Dean Street Press continues to search the ranks of Golden Age mystery authors who have faded into undeserved obscurity. One of its latest finds is Moray Dalton, whose books, we are told, were extremely popular during her lifetime. This week, Dean Street Press will re-publish three of Moray Dalton's mysteries, and the publisher sent me an e-book version of one of them, The Strange Case of Harriet Hall, for this review. Dating from 1936, the book features Scotland Yard Inspector Hugh Collier, who serves as the central figure in many of Dalton's books. Mystery historian Curtis Evans, who provides an in-depth introduction to this new edition of The Strange Case of Harriet Hall, calls it "one of the finest detective novels from the Golden Age of mystery." It is the subject of today's audio review on the Classic Mysteries podcast, and you are welcome to listen to the full review by clicking here.
As the book opens, a young woman named Amy Steer, out of work, out of money, almost out of hope, looking for a job and finding very little for which she may be qualified, finds a classified ad in the Daily Telegraph newspaper. It reads:
"Steer. – Any relative of the late Julius Horace Steer writing full particulars may hear something to their advantage."
Really? That's the name of Amy Steer's father! Of course, the newspaper adds an address to which Amy Steer may reply. Which, of course, she does.
That's when Amy meets the rather mysterious and rather coarse and crude Harriet Hall, who offers to take Amy as a house guest in her cottage near the English village of Larnwood. She even gives Amy a hundred pounds to buy some new (and badly-needed) clothes.
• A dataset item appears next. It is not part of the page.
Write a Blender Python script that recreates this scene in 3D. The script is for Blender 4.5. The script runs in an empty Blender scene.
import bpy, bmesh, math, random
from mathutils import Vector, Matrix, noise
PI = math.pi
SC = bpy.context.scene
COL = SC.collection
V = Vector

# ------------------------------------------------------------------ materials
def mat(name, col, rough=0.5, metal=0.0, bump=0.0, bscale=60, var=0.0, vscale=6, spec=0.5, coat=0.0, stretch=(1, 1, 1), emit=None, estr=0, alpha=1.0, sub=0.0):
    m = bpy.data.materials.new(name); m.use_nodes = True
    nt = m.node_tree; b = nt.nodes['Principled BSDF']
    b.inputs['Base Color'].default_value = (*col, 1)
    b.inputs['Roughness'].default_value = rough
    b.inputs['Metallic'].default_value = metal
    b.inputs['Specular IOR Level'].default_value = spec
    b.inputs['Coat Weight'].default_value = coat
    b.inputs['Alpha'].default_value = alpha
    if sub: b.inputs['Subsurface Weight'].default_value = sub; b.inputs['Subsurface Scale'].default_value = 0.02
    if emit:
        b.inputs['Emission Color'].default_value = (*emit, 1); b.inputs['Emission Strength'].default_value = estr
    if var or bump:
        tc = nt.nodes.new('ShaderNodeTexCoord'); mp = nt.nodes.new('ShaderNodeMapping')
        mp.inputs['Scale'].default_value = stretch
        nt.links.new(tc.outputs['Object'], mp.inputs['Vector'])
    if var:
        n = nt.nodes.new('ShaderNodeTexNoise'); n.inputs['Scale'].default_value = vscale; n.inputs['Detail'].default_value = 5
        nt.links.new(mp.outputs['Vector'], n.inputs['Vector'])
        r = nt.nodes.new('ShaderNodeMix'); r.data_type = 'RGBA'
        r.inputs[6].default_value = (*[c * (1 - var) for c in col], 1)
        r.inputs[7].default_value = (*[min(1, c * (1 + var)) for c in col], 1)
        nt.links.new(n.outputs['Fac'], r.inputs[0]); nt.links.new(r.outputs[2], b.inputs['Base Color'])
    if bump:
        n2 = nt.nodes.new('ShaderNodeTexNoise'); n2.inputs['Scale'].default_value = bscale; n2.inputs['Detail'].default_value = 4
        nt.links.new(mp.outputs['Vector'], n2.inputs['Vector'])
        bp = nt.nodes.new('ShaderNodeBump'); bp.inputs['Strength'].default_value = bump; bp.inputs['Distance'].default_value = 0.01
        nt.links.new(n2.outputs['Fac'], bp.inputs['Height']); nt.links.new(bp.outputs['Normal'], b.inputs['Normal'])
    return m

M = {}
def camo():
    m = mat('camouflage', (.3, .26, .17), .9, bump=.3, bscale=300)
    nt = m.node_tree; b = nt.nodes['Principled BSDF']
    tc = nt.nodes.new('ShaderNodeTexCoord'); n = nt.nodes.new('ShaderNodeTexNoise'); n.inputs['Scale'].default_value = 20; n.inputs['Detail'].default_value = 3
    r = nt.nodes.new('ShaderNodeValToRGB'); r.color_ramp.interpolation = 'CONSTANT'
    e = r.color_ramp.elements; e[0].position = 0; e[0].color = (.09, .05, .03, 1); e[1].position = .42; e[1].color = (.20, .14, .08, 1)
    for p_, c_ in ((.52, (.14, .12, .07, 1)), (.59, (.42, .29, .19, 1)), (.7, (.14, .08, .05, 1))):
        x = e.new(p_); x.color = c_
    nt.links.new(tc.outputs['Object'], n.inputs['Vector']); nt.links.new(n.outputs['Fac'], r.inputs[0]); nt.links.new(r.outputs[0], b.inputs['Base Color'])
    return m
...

When Amy arrives at the cottage, however, there doesn't appear to be anybody at home to greet her. It won't take long for a murder to be discovered. Enter Inspector Hugh Collier of Scotland Yard, who is called in by the local police. He’s empathetic, unwilling to be rushed by the boorish and snobbish local Chief Constable into taking that investigation in the wrong direction, and he is a thoroughly capable individual. He must sort out the relationship between Amy Steer and members of the Dene family, who live on the same estate as Harriet Hall’s cottage, and who were thought to be among the mysterious woman's few friends. And he must figure out the mysterious and shocking truth about Harriet Hall for the coarse, grasping and uncouth woman seems so different from the very respectable Dene family who have been acceding to all of Harriet’s wishes. Inspector Collier will get some remarkably surprising shocks in the course of his investigation – including some which, I must admit, really did surprise me. It's not a happy story, but it most certainly is an intriguing and very well written one, and I recommend it to you.